Later in his monologue, Meyers took time to blast Trump’s new running mate, Ohio senator JD Vance, for his comments on the shooting. Vance posted on X: “Today is not just some isolated incident. The central premise of the Biden campaign is that President Donald Trump is an authoritarian fascist who must be stopped at all costs. That rhetoric led directly to President Trump’s attempted assassination.”

“At a time when things are bad, you are choosing to make things worse,” Meyers retorted. “You are choosing to inflame the national mood at a dangerous moment rather than show the leadership and basic decency it would take to calm things down. You should be ashamed. Please stop.”

“You’re also wrong,” he continued. “Engaging in the work of democracy and peaceful persuasion is the opposite of inciting violence. It’s what we need more of, not less. Accurately describing the dangers of autocracy and warning against attempts to dismantle our democracy have nothing to do with political violence.”

Stephen Colbert

And on the Late Show, Stephen Colbert opened with a somber pre-taped segment from his desk. “The United States came close to a great tragedy on Saturday when at a political rally down in Pennsylvania, a 20-year-old gunman shot and nearly killed a former president and the man who today became the 2024 Republican nominee,” he said. “My immediate reaction when I saw this on Saturday was horror at what was unfolding, relief that Donald Trump had lived and, frankly, grief for my beautiful country. And then fresh horror, as we learned that attendees had also been shot, one of whom died at the rally.”

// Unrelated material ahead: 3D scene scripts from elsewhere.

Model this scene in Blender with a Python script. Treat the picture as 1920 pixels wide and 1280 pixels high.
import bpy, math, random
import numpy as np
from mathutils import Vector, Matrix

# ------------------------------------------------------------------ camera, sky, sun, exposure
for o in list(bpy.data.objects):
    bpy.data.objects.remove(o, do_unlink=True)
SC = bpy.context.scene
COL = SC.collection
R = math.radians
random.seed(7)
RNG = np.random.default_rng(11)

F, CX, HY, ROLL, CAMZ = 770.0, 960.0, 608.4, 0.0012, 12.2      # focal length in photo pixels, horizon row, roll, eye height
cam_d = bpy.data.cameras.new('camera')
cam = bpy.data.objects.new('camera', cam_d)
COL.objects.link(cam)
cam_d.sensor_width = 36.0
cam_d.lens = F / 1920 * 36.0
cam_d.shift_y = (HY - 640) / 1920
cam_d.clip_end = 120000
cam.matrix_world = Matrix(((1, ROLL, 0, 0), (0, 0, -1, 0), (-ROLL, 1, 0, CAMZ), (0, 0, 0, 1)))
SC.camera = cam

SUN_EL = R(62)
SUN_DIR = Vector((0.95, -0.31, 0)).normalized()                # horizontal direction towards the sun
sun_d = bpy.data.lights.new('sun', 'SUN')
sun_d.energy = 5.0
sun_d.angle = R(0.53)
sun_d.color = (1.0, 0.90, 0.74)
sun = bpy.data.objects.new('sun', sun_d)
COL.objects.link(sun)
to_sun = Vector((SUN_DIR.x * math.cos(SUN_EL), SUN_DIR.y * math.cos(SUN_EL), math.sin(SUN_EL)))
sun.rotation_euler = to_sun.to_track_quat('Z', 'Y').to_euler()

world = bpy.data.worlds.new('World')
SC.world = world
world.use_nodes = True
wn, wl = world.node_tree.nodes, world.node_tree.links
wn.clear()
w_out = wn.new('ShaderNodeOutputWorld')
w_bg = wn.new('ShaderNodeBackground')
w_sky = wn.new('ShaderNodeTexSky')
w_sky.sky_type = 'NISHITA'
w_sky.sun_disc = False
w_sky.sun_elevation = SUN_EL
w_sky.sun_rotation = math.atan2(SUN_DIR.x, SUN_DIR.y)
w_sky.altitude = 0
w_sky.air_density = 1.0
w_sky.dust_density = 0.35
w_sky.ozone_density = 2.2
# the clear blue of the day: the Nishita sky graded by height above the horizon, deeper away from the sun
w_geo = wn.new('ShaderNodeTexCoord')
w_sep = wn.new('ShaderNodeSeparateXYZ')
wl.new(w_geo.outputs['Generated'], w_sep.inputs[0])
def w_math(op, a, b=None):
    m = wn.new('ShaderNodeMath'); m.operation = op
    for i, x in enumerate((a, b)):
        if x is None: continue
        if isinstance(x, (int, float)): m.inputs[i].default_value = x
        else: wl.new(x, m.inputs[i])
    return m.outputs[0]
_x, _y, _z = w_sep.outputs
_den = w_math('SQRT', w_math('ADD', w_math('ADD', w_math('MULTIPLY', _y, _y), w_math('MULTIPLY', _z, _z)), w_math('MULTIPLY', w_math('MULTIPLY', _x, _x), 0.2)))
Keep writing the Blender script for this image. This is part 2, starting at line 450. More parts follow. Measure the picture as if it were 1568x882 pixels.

Colbert noted that he sat at the desk as he has in prior moments of shock at violence in the US, though “I could just as easily start the show moaning on the floor, because how many times do we need to learn the lesson that violence has no role in our politics, that the entire objective of a democracy is to fight out our differences with – as the saying goes – a ballot, not a bullet.”

He continued that a friend texted him after the shooting: “How is this happening in America in 2024?”

“I understood his shock,” Colbert said, “but I’m old enough that one of my earliest memories is sitting in a dark room with my sister watching my parents’ little black-and-white TV, and seeing Bobby Kennedy’s coffin on that slow train from New York down to Washington. And whether the result of extremist politics or mental illness, that violence is with us still — from the shooting of a GOP baseball practice that seriously injured Steve Scalise, to the plot to kidnap and kill Governor Gretchen Whitmer, to the hammer attack that nearly killed Paul Pelosi, to the horrors of January 6th, to this most recent attack.”

He noted that the shooter, 20-year-old Thomas Matthew Crooks, was “someone barely out of boyhood who reportedly donated to a Democratic group in 2021, then registered as a Republican that same year.

“We may never understand his motivation, nor is that necessarily our job,” he added. “Our job as American citizens reject violence and violent rhetoric in this time of crisis, however hard we want to fight for our ideas.

“Not only is violence evil, it is useless,” he concluded, returning to a quote from science fiction writer Isaac Asimov that he invoked when Scalise was shot: “‘Violence is the last refuge of the incompetent.’ Violence, or even calls for violence, invalidate any ideas.

“In the wake of this attack on Saturday, many Americans on both sides of the aisle, from President Biden to Speaker Johnson, are calling on all this to change how we see each other, how we treat each other, how we talk to each other,” he said. “That may or may not happen, but those conflicting ideas will remain the same.”